Omit any picture, and return the remaining data exactly as written.

____________________

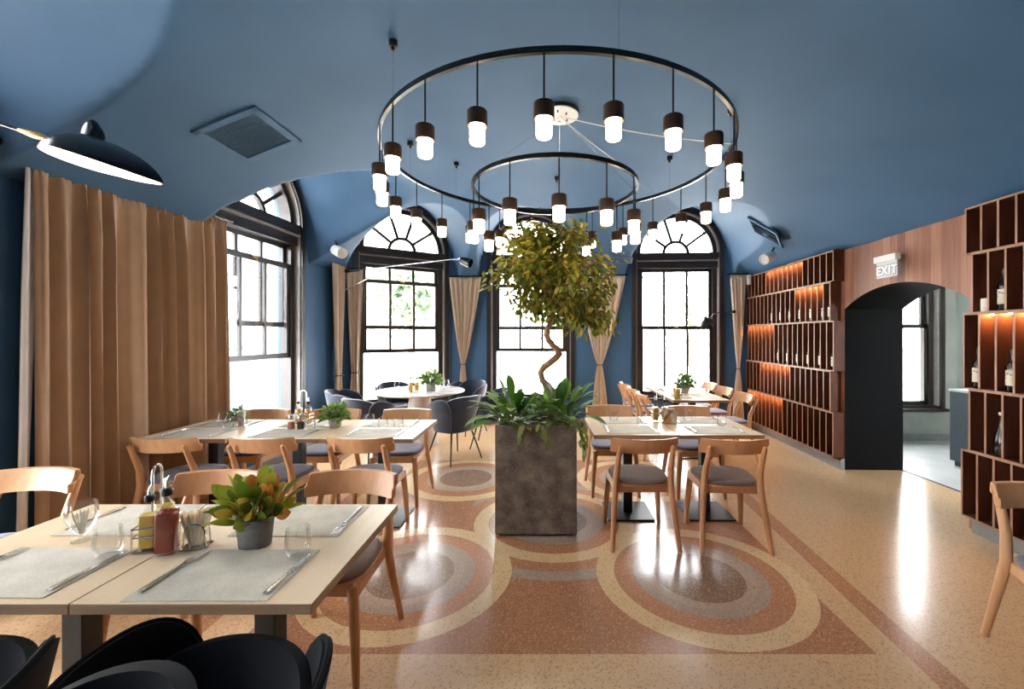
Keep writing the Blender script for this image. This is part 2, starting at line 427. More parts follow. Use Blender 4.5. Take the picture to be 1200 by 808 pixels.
# windows: wall index, centre point on that wall (x,y)
WIN = {1: (0, (-3.1355, 4.69)), 2: (1, (-2.27, 6.86)), 3: (2, (-0.22, 7.226)), 4: (2, (2.24, 7.073)), 5: (0, (-3.2925, 1.55)), 6: (0, (-3.43, -1.2))}  # window 6 is invented, out of view behind the camera, for fill light
SPRING = 2.46
def ceil_z(X, Y):
    X = np.asarray(X, float); Y = np.asarray(Y, float)
    p = np.full(X.shape, 1e9); ds = []
    for w in WALLS:
        a, u, n, Lw = frame_of(w)
        d = (X - a[0]) * n[0] + (Y - a[1]) * n[1]; ds.append(d)
        tt = np.clip(d / 3.0, 0, 1); p = np.minimum(p, 1 - (1 - tt) ** 2.2)
    z = SPRING + 0.85 * p
    for k, (wi, c) in WIN.items():
        a, u, n, Lw = frame_of(WALLS[wi])
        d = np.clip(ds[wi], 0, 9); s = (X - c[0]) * u[0] + (Y - c[1]) * u[1]
        R = 0.87 + ((0.24 if k == 5 else 0.10) * d if wi == 0 else 0.02 * d)
        zl = SPRING + 1.25 * np.sqrt(np.clip(1 - (s / R) ** 2, 0, 1)) - 0.30 * d
        z = np.where(np.abs(s) < R, np.maximum(z, zl), z)
    return z
def cz(x, y): return float(ceil_z(np.array([x]), np.array([y]))[0])
def ceil_hit(px, py):
    for D in np.arange(0.6, 7.6, 0.005):
        p = at(px, py, D)
        if p.z >= cz(p.x, p.y): return p
    return at(px, py, 6)
def ceil_normal(x, y, e=0.05):
    gx = (cz(x + e, y) - cz(x - e, y)) / (2 * e); gy = (cz(x, y + e) - cz(x, y - e)) / (2 * e)
    return Vector((gx, gy, -1)).normalized()      # pointing down into the room

def build_ceiling():
    st = 0.03; xs = np.arange(-3.72, 3.72, st); ys = np.arange(-2.8, 7.55, st)
    X, Y = np.meshgrid(xs, ys); Z = ceil_z(X, Y)
    inside = np.ones(X.shape, bool)
    for w in WALLS:
        a, u, n, Lw = frame_of(w); inside &= ((X - a[0]) * n[0] + (Y - a[1]) * n[1]) > -0.13
    idx = -np.ones(X.shape, int); idx[inside] = np.arange(inside.sum())
    vs = np.stack([X[inside], Y[inside], Z[inside]], 1)
    q = np.stack([idx[:-1, :-1], idx[1:, :-1], idx[1:, 1:], idx[:-1, 1:]], -1).reshape(-1, 4)
    q = q[(q >= 0).all(1)]
    me = bpy.data.meshes.new('ceiling'); me.from_pydata(vs.tolist(), [], q.tolist()); me.materials.append(M['blue'])
    me.polygons.foreach_set('use_smooth', [True] * len(me.polygons)); me.update()
    o = bpy.data.objects.new('ceiling', me); COL.objects.link(o); struct(o)
build_ceiling()

WW, ZS, ZC, ZSILL = 0.75, 2.895, 2.895, 0.42          # window half width, arch springing, sill
def arch_outline(hw, z0, zc, r, n=28):
    pts = [(-hw, z0), (hw, z0), (hw, zc)]
    pts += [(r * math.cos(PI * k / n), zc + r * math.sin(PI * k / n)) for k in range(1, n)]
    pts += [(-hw, zc)]
    return pts
def wall_mesh(name, a, u, n, Lw, z1, holes, mats, thick=0.35, ext=(0, 0), z0=0.0):
    """a: start (x,y), u along, n inward; holes: polygons in (s,z). mats: inner face, reveal, outer"""
    outer = [(-ext[0], z0), (Lw + ext[1], z0), (Lw + ext[1], z1), (-ext[0], z1)]
    loops = [outer] + holes
    flat = [p for lp in loops for p in lp]
    tri = tessellate_polygon([[Vector((p[0], p[1], 0)) for p in lp] for lp in loops])
    def P(s, z, t): return (a[0] + u[0] * s - n[0] * t, a[1] + u[1] * s - n[1] * t, z)
    b = MB(); N = len(flat)
    b.cur = 0; b.add([P(s, z, 0) for s, z in flat], tri)
    b.cur = 2; b.add([P(s, z, thick) for s, z in flat], [tuple(reversed(f)) for f in tri])
    for li, lp in enumerate(loops):
        b.cur = 1 if li else 2; m = len(lp)
        b.add([P(s, z, 0) for s, z in lp] + [P(s, z, thick) for s, z in lp], [(i, (i + 1) % m, m + (i + 1) % m, m + i) for i in range(m)])
    me = bpy.data.meshes.new(name); me.from_pydata(b.v, [], b.f)
    for m in mats: me.materials.append(m)
    me.polygons.foreach_set('material_index', b.mi); me.update()
    o = bpy.data.objects.new(name, me); COL.objects.link(o); return struct(o)
def hole_for(k):
    wi, c = WIN[k]; a, u, n, Lw = frame_of(WALLS[wi]); s = (c[0] - a[0]) * u[0] + (c[1] - a[1]) * u[1]
    return [(s + x, z) for x, z in arch_outline(WW, ZSILL, ZC, WW)]
for nm, wi in (('wall_left', 0), ('wall_corner', 1), ('wall_back', 2), ('wall_rear', 4)):
    a, u, n, Lw = frame_of(WALLS[wi])
    wall_mesh(nm, a, u, n, Lw, 4.05, [hole_for(k) for k in WIN if WIN[k][0] == wi], [M['blue'], M['blue'], M['pale_wall']], 0.34, (0.0, 0.0) if wi == 1 else (0.15, 0.15))
# right wall with the low arched opening; cladding on the room side, black reveal
a, u, n, Lw = frame_of(WALLS[3])
def s_of(y): return (a[1] - y) / abs(u[1])
s0, s1 = s_of(4.733), s_of(3.30); sm, hw_ = (s0 + s1) / 2, (s1 - s0) / 2
RISE = 0.205; RAD = (hw_ ** 2 + RISE ** 2) / (2 * RISE)
arch = [(s0, -0.06), (s1, -0.06), (s1, 1.80)]
for k in range(1, 24):
    x = hw_ - 2 * hw_ * k / 24; arch.append((sm + x, 1.80 - (RAD - RISE) + math.sqrt(RAD ** 2 - x ** 2)))
arch.append((s0, 1.80))
wall_mesh('wall_right', a, u, n, Lw, 4.05, [arch], [M['clad'], M['black_wall'], M['pale_wall']], 0.635, (0.34, 0.15), z0=-0.2)

fl = MB(); fl.add([(-4.0, -3.0, 0), (4.02 - 0.2, -3.0, 0), (4.10, 7.6, 0), (-4.0, 7.6, 0)], [(0, 1, 2, 3)])
fo = fl.build('floor', M['floor']); struct(fo)

# skirtings
def skirt(name, wi, h, t, mat, y0=None, y1=None):
    a, u, n, Lw = frame_of(WALLS[wi]); b = MB()
    sa, sb = (0, Lw) if y0 is None else (y0, y1)
    p = lambda s, d, z: (a[0] + u[0] * s + n[0] * d, a[1] + u[1] * s + n[1] * d, z)
    prof = [(0, 0), (t, 0), (t, h - 0.012), (t * 0.55, h), (0, h)]
    vs = [p(sa, d, z) for d, z in prof] + [p(sb, d, z) for d, z in prof]; k = len(prof)
    b.add(vs, [(i, (i + 1) % k, k + (i + 1) % k, k + i) for i in range(k)] + [tuple(range(k))[::-1], tuple(range(k, 2 * k))])
    struct(b.build(name, mat))
skirt('baseboard_left', 0, 0.10, 0.02, M['skirt']); skirt('baseboard_corner', 1, 0.10, 0.02, M['skirt']); skirt('baseboard_back', 2, 0.10, 0.02, M['skirt'])
skirt('baseboard_right', 3, 0.118, 0.05, M['skirt'], 0.02, s0)
skirt('trim_1', 3, 0.118, 0.05, M['skirt'], s_of(3.225), Lw - 0.1)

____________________

Written response:
Keep writing the Blender script for this image. This is part 2, starting at line 427. More parts follow. Use Blender 4.5. Take the picture to be 1200 by 808 pixels.
# windows: wall index, centre point on that wall (x,y)
WIN = {1: (0, (-3.1355, 4.69)), 2: (1, (-2.27, 6.86)), 3: (2, (-0.22, 7.226)), 4: (2, (2.24, 7.073)), 5: (0, (-3.2925, 1.55)), 6: (0, (-3.43, -1.2))}  # window 6 is invented, out of view behind the camera, for fill light
SPRING = 2.46
def ceil_z(X, Y):
    X = np.asarray(X, float); Y = np.asarray(Y, float)
    p = np.full(X.shape, 1e9); ds = []
    for w in WALLS:
        a, u, n, Lw = frame_of(w)
        d = (X - a[0]) * n[0] + (Y - a[1]) * n[1]; ds.append(d)
        tt = np.clip(d / 3.0, 0, 1); p = np.minimum(p, 1 - (1 - tt) ** 2.2)
    z = SPRING + 0.85 * p
    for k, (wi, c) in WIN.items():
        a, u, n, Lw = frame_of(WALLS[wi])
        d = np.clip(ds[wi], 0, 9); s = (X - c[0]) * u[0] + (Y - c[1]) * u[1]
        R = 0.87 + ((0.24 if k == 5 else 0.10) * d if wi == 0 else 0.02 * d)
        zl = SPRING + 1.25 * np.sqrt(np.clip(1 - (s / R) ** 2, 0, 1)) - 0.30 * d
        z = np.where(np.abs(s) < R, np.maximum(z, zl), z)
    return z
def cz(x, y): return float(ceil_z(np.array([x]), np.array([y]))[0])
def ceil_hit(px, py):
    for D in np.arange(0.6, 7.6, 0.005):
        p = at(px, py, D)
        if p.z >= cz(p.x, p.y): return p
    return at(px, py, 6)
def ceil_normal(x, y, e=0.05):
    gx = (cz(x + e, y) - cz(x - e, y)) / (2 * e); gy = (cz(x, y + e) - cz(x, y - e)) / (2 * e)
    return Vector((gx, gy, -1)).normalized()      # pointing down into the room

def build_ceiling():
    st = 0.03; xs = np.arange(-3.72, 3.72, st); ys = np.arange(-2.8, 7.55, st)
    X, Y = np.meshgrid(xs, ys); Z = ceil_z(X, Y)
    inside = np.ones(X.shape, bool)
    for w in WALLS:
        a, u, n, Lw = frame_of(w); inside &= ((X - a[0]) * n[0] + (Y - a[1]) * n[1]) > -0.13
    idx = -np.ones(X.shape, int); idx[inside] = np.arange(inside.sum())
    vs = np.stack([X[inside], Y[inside], Z[inside]], 1)
    q = np.stack([idx[:-1, :-1], idx[1:, :-1], idx[1:, 1:], idx[:-1, 1:]], -1).reshape(-1, 4)
    q = q[(q >= 0).all(1)]
    me = bpy.data.meshes.new('ceiling'); me.from_pydata(vs.tolist(), [], q.tolist()); me.materials.append(M['blue'])
    me.polygons.foreach_set('use_smooth', [True] * len(me.polygons)); me.update()
    o = bpy.data.objects.new('ceiling', me); COL.objects.link(o); struct(o)
build_ceiling()

WW, ZS, ZC, ZSILL = 0.75, 2.895, 2.895, 0.42          # window half width, arch springing, sill
def arch_outline(hw, z0, zc, r, n=28):
    pts = [(-hw, z0), (hw, z0), (hw, zc)]
    pts += [(r * math.cos(PI * k / n), zc + r * math.sin(PI * k / n)) for k in range(1, n)]
    pts += [(-hw, zc)]
    return pts
def wall_mesh(name, a, u, n, Lw, z1, holes, mats, thick=0.35, ext=(0, 0), z0=0.0):
    """a: start (x,y), u along, n inward; holes: polygons in (s,z). mats: inner face, reveal, outer"""
    outer = [(-ext[0], z0), (Lw + ext[1], z0), (Lw + ext[1], z1), (-ext[0], z1)]
    loops = [outer] + holes
    flat = [p for lp in loops for p in lp]
    tri = tessellate_polygon([[Vector((p[0], p[1], 0)) for p in lp] for lp in loops])
    def P(s, z, t): return (a[0] + u[0] * s - n[0] * t, a[1] + u[1] * s - n[1] * t, z)
    b = MB(); N = len(flat)
    b.cur = 0; b.add([P(s, z, 0) for s, z in flat], tri)
    b.cur = 2; b.add([P(s, z, thick) for s, z in flat], [tuple(reversed(f)) for f in tri])
    for li, lp in enumerate(loops):
        b.cur = 1 if li else 2; m = len(lp)
        b.add([P(s, z, 0) for s, z in lp] + [P(s, z, thick) for s, z in lp], [(i, (i + 1) % m, m + (i + 1) % m, m + i) for i in range(m)])
    me = bpy.data.meshes.new(name); me.from_pydata(b.v, [], b.f)
    for m in mats: me.materials.append(m)
    me.polygons.foreach_set('material_index', b.mi); me.update()
    o = bpy.data.objects.new(name, me); COL.objects.link(o); return struct(o)
def hole_for(k):
    wi, c = WIN[k]; a, u, n, Lw = frame_of(WALLS[wi]); s = (c[0] - a[0]) * u[0] + (c[1] - a[1]) * u[1]
    return [(s + x, z) for x, z in arch_outline(WW, ZSILL, ZC, WW)]
for nm, wi in (('wall_left', 0), ('wall_corner', 1), ('wall_back', 2), ('wall_rear', 4)):
    a, u, n, Lw = frame_of(WALLS[wi])
    wall_mesh(nm, a, u, n, Lw, 4.05, [hole_for(k) for k in WIN if WIN[k][0] == wi], [M['blue'], M['blue'], M['pale_wall']], 0.34, (0.0, 0.0) if wi == 1 else (0.15, 0.15))
# right wall with the low arched opening; cladding on the room side, black reveal
a, u, n, Lw = frame_of(WALLS[3])
def s_of(y): return (a[1] - y) / abs(u[1])
s0, s1 = s_of(4.733), s_of(3.30); sm, hw_ = (s0 + s1) / 2, (s1 - s0) / 2
RISE = 0.205; RAD = (hw_ ** 2 + RISE ** 2) / (2 * RISE)
arch = [(s0, -0.06), (s1, -0.06), (s1, 1.80)]
for k in range(1, 24):
    x = hw_ - 2 * hw_ * k / 24; arch.append((sm + x, 1.80 - (RAD - RISE) + math.sqrt(RAD ** 2 - x ** 2)))
arch.append((s0, 1.80))
wall_mesh('wall_right', a, u, n, Lw, 4.05, [arch], [M['clad'], M['black_wall'], M['pale_wall']], 0.635, (0.34, 0.15), z0=-0.2)

fl = MB(); fl.add([(-4.0, -3.0, 0), (4.02 - 0.2, -3.0, 0), (4.10, 7.6, 0), (-4.0, 7.6, 0)], [(0, 1, 2, 3)])
fo = fl.build('floor', M['floor']); struct(fo)

# skirtings
def skirt(name, wi, h, t, mat, y0=None, y1=None):
    a, u, n, Lw = frame_of(WALLS[wi]); b = MB()
    sa, sb = (0, Lw) if y0 is None else (y0, y1)
    p = lambda s, d, z: (a[0] + u[0] * s + n[0] * d, a[1] + u[1] * s + n[1] * d, z)
    prof = [(0, 0), (t, 0), (t, h - 0.012), (t * 0.55, h), (0, h)]
    vs = [p(sa, d, z) for d, z in prof] + [p(sb, d, z) for d, z in prof]; k = len(prof)
    b.add(vs, [(i, (i + 1) % k, k + (i + 1) % k, k + i) for i in range(k)] + [tuple(range(k))[::-1], tuple(range(k, 2 * k))])
    struct(b.build(name, mat))
skirt('baseboard_left', 0, 0.10, 0.02, M['skirt']); skirt('baseboard_corner', 1, 0.10, 0.02, M['skirt']); skirt('baseboard_back', 2, 0.10, 0.02, M['skirt'])
skirt('baseboard_right', 3, 0.118, 0.05, M['skirt'], 0.02, s0)
skirt('trim_1', 3, 0.118, 0.05, M['skirt'], s_of(3.225), Lw - 0.1)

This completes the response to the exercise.